Students tour the DSISD

Courtesy photo
Health Occupations instructor, Gisele Bingham, instructs student on life-saving technique.

Courtesy photo Health Occupations instructor, Gisele Bingham, instructs student on life-saving technique.

ESCANABA–Local eighth grade students had the chance to tour the Delta-Schoolcraft Intermediate School District (DSISD) last week as part of Eighth Grade Friday, hosted by the Delta County College Access Network (DCCAN) and Bay College in Escanaba.

The event was held to show local students all the ISD has to offer including automotive technology, welding, machining, health occupations, careers in education, computer technician, construction, and pre-engineering. Students who attend the school, get their training at the ISD and at business and industry work sites in the community. For example, 35 ISD students apply the skills they learned in their health occupations program at the Christian Park Village work site two days each week.

Students gain practical technical skills that they can use for the rest of their lives, and training that can launch them into high demand, high paying careers. In addition, students are able to take ISD classes any of their high school years, but most students are sophomores, juniors and seniors.

Students who attend the ISD can earn between 5-15 college credits, and extra high school graduation credits, in each technical education program. For example, taking a welding class at the ISD will fulfill a students graduation requirement for their 4th year of math and second year of a foreign language.

Through events that include the ISD and post secondary education places like Bay College, students discover technical education pathways that lead to high paying, high demand careers.
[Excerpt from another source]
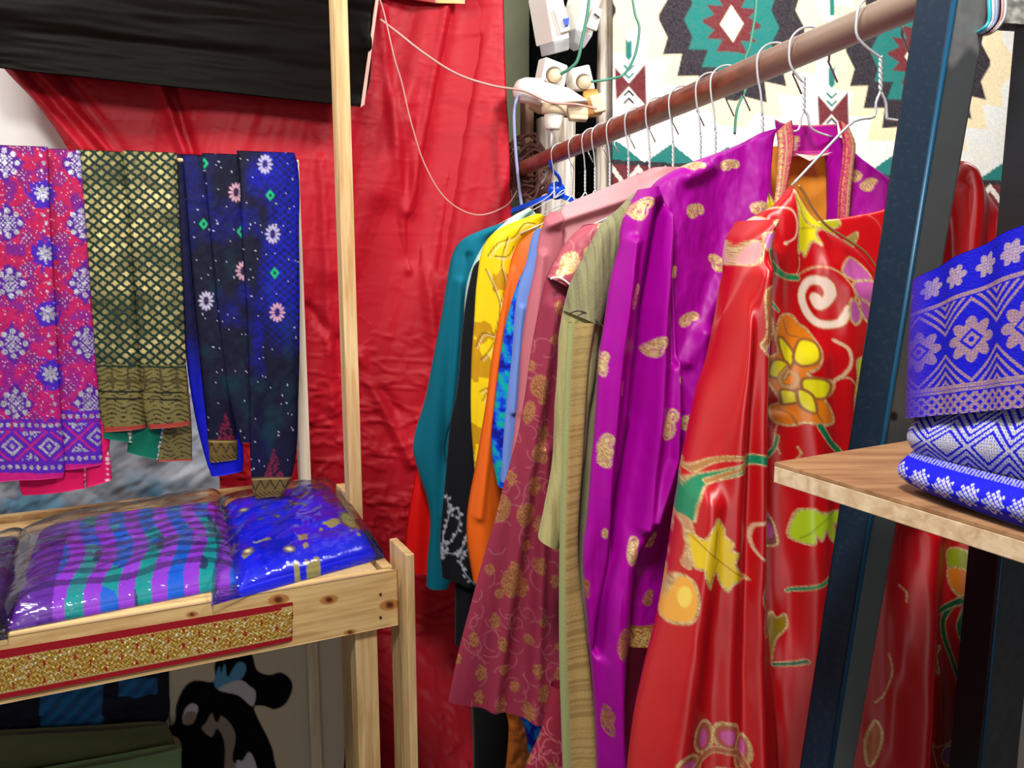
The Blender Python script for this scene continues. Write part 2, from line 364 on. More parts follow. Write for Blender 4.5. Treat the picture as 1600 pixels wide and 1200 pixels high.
# ------------------------------------------------------------------ red taffeta backdrop
def ridge(X, Y, pts, w, h):
    return h*np.exp(-(segdist(X, Y, np.asarray(pts, float))/w)**2)
def curtain_disp(U, V, X, Y):
    q = X+.18*Y
    d = .004*np.sin(q/31+5*fbm(X/160, Y/420, 3))+.014*(fbm(q/34, Y/330, 5)-.5)+.004*(fbm(X/14+Y/40, Y/90, 9)-.5)
    d += .02*np.sin(q/70+1.5)
    for a, b, h in (((15, 100), (130, 235), .02), ((60, 110), (170, 235), .018), ((95, 115), (190, 240), -.02), ((250, 125), (290, 240), .022), ((262, 128), (305, 260), -.02),
                    ((595, 20), (640, 420), .014), ((700, 0), (640, 330), .02), ((745, 60), (690, 420), -.018), ((500, 250), (520, 640), .012), ((640, 190), (700, 760), .012), ((560, 560), (640, 720), .016), ((480, 480), (620, 640), -.012)):
        d += ridge(X, Y, [a, b], 9, h)
    for a, b, h in (((560, 20), (520, 420), .02), ((735, 20), (650, 400), -.026), ((690, -20), (600, 300), .02), ((620, 160), (480, 640), .014), ((780, 200), (770, 800), .012)):
        d += ridge(X, Y, [a, b], 24, h)
    tt = np.clip((Y-960)/190, 0, 1); d += .34*tt*tt*(3-2*tt)*np.clip((X-560)/60, 0, 1)
    cr = np.abs(fbm(X/46+9, Y/34, 12)-.5)
    cr2 = np.abs(fbm(X/90+3, Y/22, 22)-.5)
    d += .0055*np.clip((Y-380)/400, 0.15, 1)*(np.exp(-(cr/.06)**2)+1.4*np.exp(-(cr2/.03)**2))+.012*fbm(X/70+Y/90, Y/80, 31)*np.clip((Y-300)/400, 0, 1)
    return d
sheet('curtain', curt_pl, [(-5, -70, 786, -70), (-2, 90, 788, 90), (60, 165, 790, 170), (108, 236, 792, 240), (150, 340, 794, 340), (190, 500, 797, 520), (200, 760, 800, 760), (205, 1000, 805, 1000), (210, 1330, 812, 1330)],
      M['taffeta'], None, 3.2, .004, 4, disp=curtain_disp, basecol=(180, 14, 34))
props(D.objects['curtain'], 'crinkled red taffeta backdrop curtain hanging behind the wooden rack', 'curtain')
# small gold edged red trim hanging above the curtain
def trim_paint(p):
    y = p.Y; p.mix((np.sin(p.X*2.2)*.5+.5)*(y > -8), (214, 178, 90), .8)
sheet('ribbon_strip', vplane(670, 0, 2.36, WY), [(596, -60, 728, -60), (598, -10, 728, -6), (640, -1, 727, 2), (676, 5, 727, 6)], M['gold'], None, 2.5, .002, 4, basecol=(150, 12, 24), paint=lambda p: p.mix((np.abs(p.X-705) < 24)*(p.Y > -2)*(np.sin(p.X*1.9)*.5+.5), (226, 196, 110), .8))
props(D.objects['ribbon_strip'], 'red ribbon end with gold fringe high on the red curtain', 'ribbon')

# ------------------------------------------------------------------ black satin banner on a board at top left
bn = thing('banner', pix(300, 150, 2.0), 'black satin banner stretched on a thin board, upper left', 'banner')
ban_pl = vplane(560, 100, 2.2, WY)
def ban_disp(U, V, X, Y):
    s = Y-.11*X
    return .003*np.sin(s/16+3*fbm(X/260, s/50, 4))+.012*(fbm(X/240, s/22, 8)-.5)
sheet('satin_cover', ban_pl, [(-60, -80, 600, -80), (-40, 20, 583, 20), (-10, 104, 568, 160), (-6, 106, 562, 167)], M['leather'], bn, 4, .006, 8, disp=ban_disp, basecol=(15, 10, 7))
slab('board_edge', quadpx(ban_pl, [(598, -80), (602, -80), (569, 164), (563, 168)], .004), .02, plain('pale_edge', (232, 176, 160), .6), bn, 0)
# ------------------------------------------------------------------ rug on the right wall
def rug_paint(p):
    BK, TE, MA, CR = (44, 40, 50), (24, 122, 116), (112, 40, 48), (246, 226, 192)
    X, Y = p.X, p.Y
    p.mix(np.clip((fbm(X/90, Y/70, 2)-.45)*3, 0, 1)*.35, CR)
    def stepped(cx, cy, hw, hh, n, col, lean=.12):
        # stepped diamond with serrated sides
        pts = []
        for q, (sx, sy) in enumerate(((1, -1), (1, 1), (-1, 1), (-1, -1))):
            rng = range(n+1) if q % 2 == 0 else range(n, -1, -1)
            for k in rng:
                f0 = k/n
                x = sx*hw*(f0*.86+.14); y = sy*hh*(1-f0)
                if q % 2 == 0:
                    pts += [(x-sx*hw*.12, y-sy*hh*.05), (x, y+sy*hh*.16 if k < n else y)]
                else:
                    pts += [(x, y+sy*hh*.16 if k < n else y), (x-sx*hw*.12, y-sy*hh*.05)]
        p.poly([(cx+a, cy+b+lean*a) for a, b in pts], col, smooth=0)
    for cx, cy in ((1141, 38), (1431, 88), (1730, 130), (850, 5)):
        # cream aprons, then black, teal, maroon, cream centre
        def zig(levels, col):
            pts = []
            for (sx, sy) in ((1, 1), (-1, 1), (-1, -1), (1, -1)):
                seq = levels if sx*sy > 0 else levels[::-1]
                pts += [(sx*a, sy*b) for a, b in seq]
            p.poly([(cx+a*1.0, cy+b+.1*a) for a, b in pts], col, smooth=0)
        zig([(150, 10), (128, 38), (132, 66), (100, 66), (108, 104), (70, 104), (78, 140), (36, 136), (20, 160)], (248, 228, 186))
        zig([(112, 4), (98, 30), (106, 58), (76, 54), (84, 90), (50, 86), (54, 118), (18, 112), (8, 120)], BK)
        zig([(72, 2), (60, 26), (66, 46), (36, 44), (46, 72), (24, 70), (12, 86)], TE)
        zig([(44, 2), (26, 12), (38, 26), (14, 26), (24, 46), (8, 44)], MA)
        p.poly([(cx-18, cy+1), (cx-1, cy-29), (cx+18, cy), (cx+2, cy+29)], (250, 236, 200), smooth=0)
    for cx, cy in ((982, 133), (1296, 177), (1610, 214)):
        p.poly([(cx-2, cy), (cx+26, cy-33), (cx+28, cy+34)], MA, smooth=0); p.poly([(cx+2, cy), (cx-22, cy-28), (cx-20, cy+24)], MA, smooth=0)
        for s, (a, b) in ((1, (-72, -38)), (-1, (42, 70))):
            p.poly([(cx-5, cy+a), (cx, cy+a+5), (cx+5, cy+a), (cx+5, cy+b-6 if s > 0 else cy+b), (cx, cy+b), (cx-5, cy+b-6 if s > 0 else cy+b)], TE, smooth=0)
        for k, c in ((-30, TE), (-18, TE), (16, BK), (28, BK)):
            z = 7 if k < 0 else -7
            p.line([(cx-7, cy+k), (cx, cy+k+z), (cx+7, cy+k)], 3.4, c, smooth=0)
    p.line([(1296, -80), (1297, 22)], 8, TE, smooth=0)
    # lower border: teal teeth on a black line, maroon zigzag, seen below
    sl = lambda x: 250+.055*(x-925)
    yy = Y-sl(X)
    tooth = np.abs(((X-920) % 86)-43)/43
    p.mix((yy > -32+32*tooth)*(yy < 0)*1., TE); p.mix((yy >= -2)*(yy < 5)*1., BK)
    z = np.abs(((X-934) % 42)-21)/21
    p.mix((yy >= 5)*(yy < 46)*1., MA); p.mix((yy > 8+28*z-5)*(yy < 8+28*z+7)*(yy < 44)*1., (232, 222, 210)); p.mix((yy >= 46)*(yy < 60)*1., BK)
    z2 = np.abs(((X-920) % 60)-30)/30
    p.mix((yy >= 60)*(yy < 100)*1., TE); p.mix((yy > 62+26*z2)*(yy < 74+26*z2)*1., CR); p.mix((yy >= 100)*(yy < 108)*1., BK)
    p.mix(.22*hash2(np.floor(X/2), np.floor(Y/2), 3), (120, 110, 100))
rg = sheet('rug', rug_pl, [(958, -120, 1760, -120), (956, 200, 1760, 200), (955, 640, 1760, 640)], M['carpet'], None, 1.9, .006, 10, disp=lambda U, V, X, Y: .006*np.sin(X/60)+.004*fbm(X/30, Y/60, 3), paint=rug_paint, basecol=(240, 238, 232))
props(rg, 'cream flatweave rug with black, teal and maroon stepped diamonds, hung on the right wall', 'rug')

# ------------------------------------------------------------------ posts at the far end of the rod
t = thing('bracket_post', pix(855, 900, 2.62)*(1, 1, 0), 'pale cut timber post under the white sockets at the rod end', 'post')
pa = np.array((math.cos(.3), math.sin(.3), 0)); pb = np.array((-pa[1], pa[0], 0))
c1 = pix(868, 250, 2.62)
post('upright', (c1[0], c1[1], 0), (c1[0], c1[1], 1.86), .105, .05, pa, pb, M['weather'], t)
c2 = pix(822, 250, 2.62); post('side_batten', (c2[0]+.002, c2[1], 0), (c2[0]+.002, c2[1], 1.95), .026, .05, pa, pb, M['brownpost'], t)
c3 = pix(905, 170, 2.66); box('cross_arm', (c3[0], c3[1], c3[2]), (.16, .04, .05), (pa, pb, (0, 0, 1)), M['brownpost'], t)
c3 = pix(946, 100, 2.66)
o = tube('weathered_pole', [(c3[0], c3[1], 0), (c3[0]+.004, c3[1], .9), (c3[0]-.002, c3[1], 1.7), (c3[0]+.003, c3[1], 2.5)], .024, M['weather'], None, 14)
props(o, 'whitewashed round timber pole beside the left edge of the rug', 'pole')
# hedge behind the gap
def foliage(name, px, py, Y, rx, rz, n, label, seed):
    rnd = random.Random(seed); V = []; Fc = []
    c = pix(px, py, Y)
    for k in range(n):
        a = np.array([rnd.gauss(0, .45)*rx, rnd.gauss(0, .3)*rx, rnd.gauss(0, .45)*rz])+c; l = rnd.uniform(.02, .04)
        d = np.array([rnd.uniform(-1, 1) for _ in range(3)]); d /= np.linalg.norm(d); e = np.cross(d, [rnd.uniform(-1, 1) for _ in range(3)]); e /= np.linalg.norm(e)
        i = len(V); V += [a, a+d*l*.5+e*l*.3, a+d*l, a+d*l*.5-e*l*.3]; Fc.append((i, i+1, i+2, i+3))
    o = mesh(name, V, Fc, M['leaf']); props(o, label, 'foliage', kind='stuff'); return o
foliage('hedge_leaves', 815, 190, 3.35, .2, .3, 900, 'dark green leaves in the gap between curtain and posts', 3)
# rope of brown fibre round the rod end
for k in range(1):
    tg = thing('rope_tangle', pix(815, 262, 2.5), 'reddish brown fibre tangle tied round the far end of the rod', 'rope')
    for j in range(9):
        rr = random.Random(j); c = pix(826+rr.uniform(-10, 10), 258+rr.uniform(-16, 16), 2.5); pts = []
        for q in range(12):
            a = q/12*2*PI; pts.append(c+np.array((math.cos(a)*(.042+.02*rr.random()), .02*math.sin(a*2), math.sin(a)*(.05+.03*rr.random()))))
        tube('strand', pts, .0045, M['hair'], tg, 6, 3, True)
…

Other events that raise awareness include eighth grade career fairs coordinated with the Delta County College Access Network and Bay College. Over 500 young students visit technical education programs and experience a bit of technical training. Some of the experiences include taking blood pressure, testing a car battery, and using construction tools. By exposing younger students to technical education programs, students gain an awareness of training opportunities that are available to them, and they learn a little bit about what workers do in careers like machining and engineering.

Instructors at the ISD work closely with business and industry partners and Michigan Works to offer

students talent tours to businesses like Boss Snowplow in Iron Mountain and Tyco Industries in Marinette. By visiting worksites I.S.D. students see how their technical skills are applied in the world of work, and they hear from work site managers what skills they look for in employees.